The order of the program for this, the opening concert of the season for Maestro Heiichiro Ohyama and the Santa Barbara Chamber Orchestra, got rearranged at the last minute. As a result, the audience was treated to a first-half display of the ensemble’s lean, intelligent, and sensitive approach to the symphonic music of Franz Joseph Haydn.

Haydn’s Symphony No. 101 in D Major comes from the second of his two triumphant late-career stints in London. It gets its nickname, The Clock, from some memorable interplay in the second movement “Andante” between the strings’ pizzicato and the bassoons, here played by Judith Farmer and Andrew Klein. Under Ohyama’s baton, the complex structures of this musically sophisticated symphony were rendered with appropriate clarity and lightness. Haydn’s dreamlike playfulness came to the fore in the second and third movements, and the entire thing came to a very satisfying resolution in the “Finale,” which concludes in a fugue.

Santa Barbara Chamber Orchestra, with Rieko Aizawa
Paul Wellman

For an introduction to the second half of the concert, the orchestra played a very well-known piece by Felix Mendelssohn-the “Fingal’s Cave” portion of The Hebrides Overture, Op. 26. Besides offering another example of a continental response to the British Isles, this hot chestnut gave the winds and, in particular, the clarinets of Larry Hughes and Peter Nevin, a chance to shine.

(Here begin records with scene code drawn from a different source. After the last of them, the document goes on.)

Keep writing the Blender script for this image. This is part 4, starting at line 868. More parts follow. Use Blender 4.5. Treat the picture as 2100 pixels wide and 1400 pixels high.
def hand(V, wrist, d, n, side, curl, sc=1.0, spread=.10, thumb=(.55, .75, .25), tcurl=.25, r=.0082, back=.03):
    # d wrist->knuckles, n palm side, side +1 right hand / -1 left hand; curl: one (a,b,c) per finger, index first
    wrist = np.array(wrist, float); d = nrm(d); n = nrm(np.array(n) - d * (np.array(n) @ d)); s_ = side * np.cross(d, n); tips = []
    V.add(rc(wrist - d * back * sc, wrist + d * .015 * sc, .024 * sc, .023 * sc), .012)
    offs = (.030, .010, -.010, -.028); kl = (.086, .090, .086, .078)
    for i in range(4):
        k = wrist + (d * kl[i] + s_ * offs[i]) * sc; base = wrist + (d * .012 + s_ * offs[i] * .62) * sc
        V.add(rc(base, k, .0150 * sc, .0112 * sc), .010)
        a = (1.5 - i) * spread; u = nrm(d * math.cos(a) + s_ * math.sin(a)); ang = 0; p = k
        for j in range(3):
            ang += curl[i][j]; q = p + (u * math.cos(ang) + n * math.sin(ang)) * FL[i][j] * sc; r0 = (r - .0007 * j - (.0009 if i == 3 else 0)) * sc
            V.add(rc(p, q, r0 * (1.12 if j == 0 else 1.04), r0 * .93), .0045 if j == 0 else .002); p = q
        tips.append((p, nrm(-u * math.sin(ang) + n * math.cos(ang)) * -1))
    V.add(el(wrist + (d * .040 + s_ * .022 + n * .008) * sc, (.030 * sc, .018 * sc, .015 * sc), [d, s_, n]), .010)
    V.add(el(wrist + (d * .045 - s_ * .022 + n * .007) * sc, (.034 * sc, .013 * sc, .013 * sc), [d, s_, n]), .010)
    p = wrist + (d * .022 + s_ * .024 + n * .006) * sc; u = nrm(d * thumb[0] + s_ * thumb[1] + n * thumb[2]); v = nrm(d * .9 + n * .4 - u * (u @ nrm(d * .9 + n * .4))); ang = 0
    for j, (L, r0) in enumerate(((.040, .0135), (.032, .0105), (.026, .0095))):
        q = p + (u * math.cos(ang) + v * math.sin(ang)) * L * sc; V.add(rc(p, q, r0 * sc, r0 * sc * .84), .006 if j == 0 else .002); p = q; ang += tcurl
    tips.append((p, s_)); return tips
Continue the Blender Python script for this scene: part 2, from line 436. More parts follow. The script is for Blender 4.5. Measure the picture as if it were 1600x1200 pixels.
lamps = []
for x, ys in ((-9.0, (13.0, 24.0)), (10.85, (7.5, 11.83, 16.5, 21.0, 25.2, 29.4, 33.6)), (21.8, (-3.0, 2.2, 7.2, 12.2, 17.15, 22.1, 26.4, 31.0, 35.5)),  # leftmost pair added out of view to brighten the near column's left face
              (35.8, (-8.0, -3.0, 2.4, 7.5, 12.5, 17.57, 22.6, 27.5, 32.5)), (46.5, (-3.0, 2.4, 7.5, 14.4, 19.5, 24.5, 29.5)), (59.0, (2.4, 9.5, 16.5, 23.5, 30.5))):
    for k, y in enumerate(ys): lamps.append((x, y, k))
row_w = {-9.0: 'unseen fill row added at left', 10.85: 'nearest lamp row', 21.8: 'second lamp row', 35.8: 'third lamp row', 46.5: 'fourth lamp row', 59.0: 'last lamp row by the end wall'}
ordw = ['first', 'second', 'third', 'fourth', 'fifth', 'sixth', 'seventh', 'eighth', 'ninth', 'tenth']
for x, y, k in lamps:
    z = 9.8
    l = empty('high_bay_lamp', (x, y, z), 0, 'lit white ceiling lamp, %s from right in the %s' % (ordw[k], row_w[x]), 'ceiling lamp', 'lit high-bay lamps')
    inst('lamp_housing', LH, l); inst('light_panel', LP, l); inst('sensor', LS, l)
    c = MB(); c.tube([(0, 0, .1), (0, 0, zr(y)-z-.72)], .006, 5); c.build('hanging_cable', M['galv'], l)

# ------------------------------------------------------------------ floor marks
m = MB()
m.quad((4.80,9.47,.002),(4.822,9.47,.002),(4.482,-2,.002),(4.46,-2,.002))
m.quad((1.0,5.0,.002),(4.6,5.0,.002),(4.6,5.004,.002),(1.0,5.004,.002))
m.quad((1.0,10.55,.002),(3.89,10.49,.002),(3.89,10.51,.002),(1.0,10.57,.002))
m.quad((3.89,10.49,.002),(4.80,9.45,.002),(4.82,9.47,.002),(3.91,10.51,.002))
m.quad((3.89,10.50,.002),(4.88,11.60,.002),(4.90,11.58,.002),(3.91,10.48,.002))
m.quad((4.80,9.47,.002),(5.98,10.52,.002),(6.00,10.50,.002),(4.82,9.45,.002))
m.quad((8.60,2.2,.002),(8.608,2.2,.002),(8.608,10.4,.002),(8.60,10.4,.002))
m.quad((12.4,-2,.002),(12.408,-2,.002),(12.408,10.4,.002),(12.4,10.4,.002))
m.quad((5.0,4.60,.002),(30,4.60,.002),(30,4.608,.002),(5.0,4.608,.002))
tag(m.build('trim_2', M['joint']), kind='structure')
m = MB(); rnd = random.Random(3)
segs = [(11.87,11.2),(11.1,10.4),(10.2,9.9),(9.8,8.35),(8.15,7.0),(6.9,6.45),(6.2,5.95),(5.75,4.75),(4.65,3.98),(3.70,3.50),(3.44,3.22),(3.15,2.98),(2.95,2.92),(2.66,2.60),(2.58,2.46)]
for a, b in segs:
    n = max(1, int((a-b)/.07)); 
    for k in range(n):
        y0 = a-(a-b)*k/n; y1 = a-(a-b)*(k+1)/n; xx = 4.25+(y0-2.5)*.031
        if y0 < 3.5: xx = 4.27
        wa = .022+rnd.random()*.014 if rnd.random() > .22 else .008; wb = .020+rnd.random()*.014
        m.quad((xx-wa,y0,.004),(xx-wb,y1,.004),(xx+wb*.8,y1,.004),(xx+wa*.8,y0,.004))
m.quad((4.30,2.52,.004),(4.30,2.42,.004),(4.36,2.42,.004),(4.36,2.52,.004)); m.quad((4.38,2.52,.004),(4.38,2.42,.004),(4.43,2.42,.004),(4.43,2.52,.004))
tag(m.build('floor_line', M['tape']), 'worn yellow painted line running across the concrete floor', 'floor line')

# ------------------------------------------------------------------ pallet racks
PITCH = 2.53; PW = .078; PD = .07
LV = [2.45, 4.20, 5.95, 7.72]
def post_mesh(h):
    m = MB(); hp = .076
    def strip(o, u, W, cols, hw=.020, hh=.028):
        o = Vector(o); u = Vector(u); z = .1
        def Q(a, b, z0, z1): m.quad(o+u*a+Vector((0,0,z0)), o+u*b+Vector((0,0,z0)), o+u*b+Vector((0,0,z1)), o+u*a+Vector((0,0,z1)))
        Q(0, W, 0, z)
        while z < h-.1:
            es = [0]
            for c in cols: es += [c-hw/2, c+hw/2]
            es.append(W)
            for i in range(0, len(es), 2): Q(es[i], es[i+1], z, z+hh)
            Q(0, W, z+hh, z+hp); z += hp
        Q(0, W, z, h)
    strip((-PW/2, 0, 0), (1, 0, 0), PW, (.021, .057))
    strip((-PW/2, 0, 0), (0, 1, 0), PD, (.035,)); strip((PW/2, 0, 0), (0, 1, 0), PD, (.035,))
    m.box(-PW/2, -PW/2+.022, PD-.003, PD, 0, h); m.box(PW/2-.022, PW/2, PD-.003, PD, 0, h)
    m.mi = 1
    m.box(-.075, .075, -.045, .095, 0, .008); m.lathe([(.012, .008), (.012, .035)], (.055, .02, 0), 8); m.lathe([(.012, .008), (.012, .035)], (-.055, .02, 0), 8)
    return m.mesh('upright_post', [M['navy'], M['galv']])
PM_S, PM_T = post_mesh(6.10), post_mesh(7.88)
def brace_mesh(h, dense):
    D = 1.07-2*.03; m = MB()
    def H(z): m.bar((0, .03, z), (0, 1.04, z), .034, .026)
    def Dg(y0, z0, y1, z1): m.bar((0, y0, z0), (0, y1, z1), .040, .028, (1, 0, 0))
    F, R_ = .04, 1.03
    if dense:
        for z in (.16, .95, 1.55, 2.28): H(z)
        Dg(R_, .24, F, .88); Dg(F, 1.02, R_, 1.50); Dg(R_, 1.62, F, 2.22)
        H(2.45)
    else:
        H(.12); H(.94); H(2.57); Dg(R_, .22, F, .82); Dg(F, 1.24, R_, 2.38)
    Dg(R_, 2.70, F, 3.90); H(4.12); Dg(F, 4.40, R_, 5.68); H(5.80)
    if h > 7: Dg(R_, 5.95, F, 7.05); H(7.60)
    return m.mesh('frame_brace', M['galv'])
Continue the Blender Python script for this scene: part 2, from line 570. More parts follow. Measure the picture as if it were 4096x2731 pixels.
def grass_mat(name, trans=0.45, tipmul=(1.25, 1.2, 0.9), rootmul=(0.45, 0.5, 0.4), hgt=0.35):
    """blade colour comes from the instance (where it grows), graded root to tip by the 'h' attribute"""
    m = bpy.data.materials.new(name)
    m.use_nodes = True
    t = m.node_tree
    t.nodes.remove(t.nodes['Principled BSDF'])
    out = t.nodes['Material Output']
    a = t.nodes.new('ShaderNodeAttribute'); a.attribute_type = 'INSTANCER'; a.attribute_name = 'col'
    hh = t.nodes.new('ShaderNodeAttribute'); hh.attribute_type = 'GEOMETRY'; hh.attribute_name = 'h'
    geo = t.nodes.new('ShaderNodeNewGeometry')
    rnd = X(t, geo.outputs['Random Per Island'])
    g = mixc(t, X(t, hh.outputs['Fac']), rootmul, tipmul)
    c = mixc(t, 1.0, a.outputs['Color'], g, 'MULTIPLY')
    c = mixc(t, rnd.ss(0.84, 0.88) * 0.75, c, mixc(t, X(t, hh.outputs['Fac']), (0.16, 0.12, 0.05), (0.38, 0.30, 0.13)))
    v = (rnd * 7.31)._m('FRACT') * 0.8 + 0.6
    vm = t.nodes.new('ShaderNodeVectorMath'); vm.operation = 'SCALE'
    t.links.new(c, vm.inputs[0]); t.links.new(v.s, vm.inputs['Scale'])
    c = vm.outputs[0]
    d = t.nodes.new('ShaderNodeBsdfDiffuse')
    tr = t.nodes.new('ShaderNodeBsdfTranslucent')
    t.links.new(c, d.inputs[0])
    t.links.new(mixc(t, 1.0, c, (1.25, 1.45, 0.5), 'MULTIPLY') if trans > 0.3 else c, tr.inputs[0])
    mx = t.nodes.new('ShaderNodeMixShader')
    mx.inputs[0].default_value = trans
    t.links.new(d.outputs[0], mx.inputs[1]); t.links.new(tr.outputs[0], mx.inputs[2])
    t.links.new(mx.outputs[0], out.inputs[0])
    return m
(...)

By the time guest soloist Rieko Aizawa emerged in her royal blue evening gown, the audience had already heard quite a lot of music, but any lingering concerns were wiped away as Aizawa came roaring into the opening movement of Mendelssohn’s Concerto No. 1 in G Minor, Op. 25. It’s one of the more ostentatious entrances in the piano repertoire, but Aizawa negotiated it with the necessary drive and without any unnecessary flash, a balance she succeeded in maintaining throughout the performance. Like the more familiar “Fingal’s Cave,” this concerto demonstrates Mendelssohn’s authority with the development of memorable fragments into the components of recognizable forms. Aizawa’s solo encore was just the lullaby to send the audience off with into a night of sweet dreams.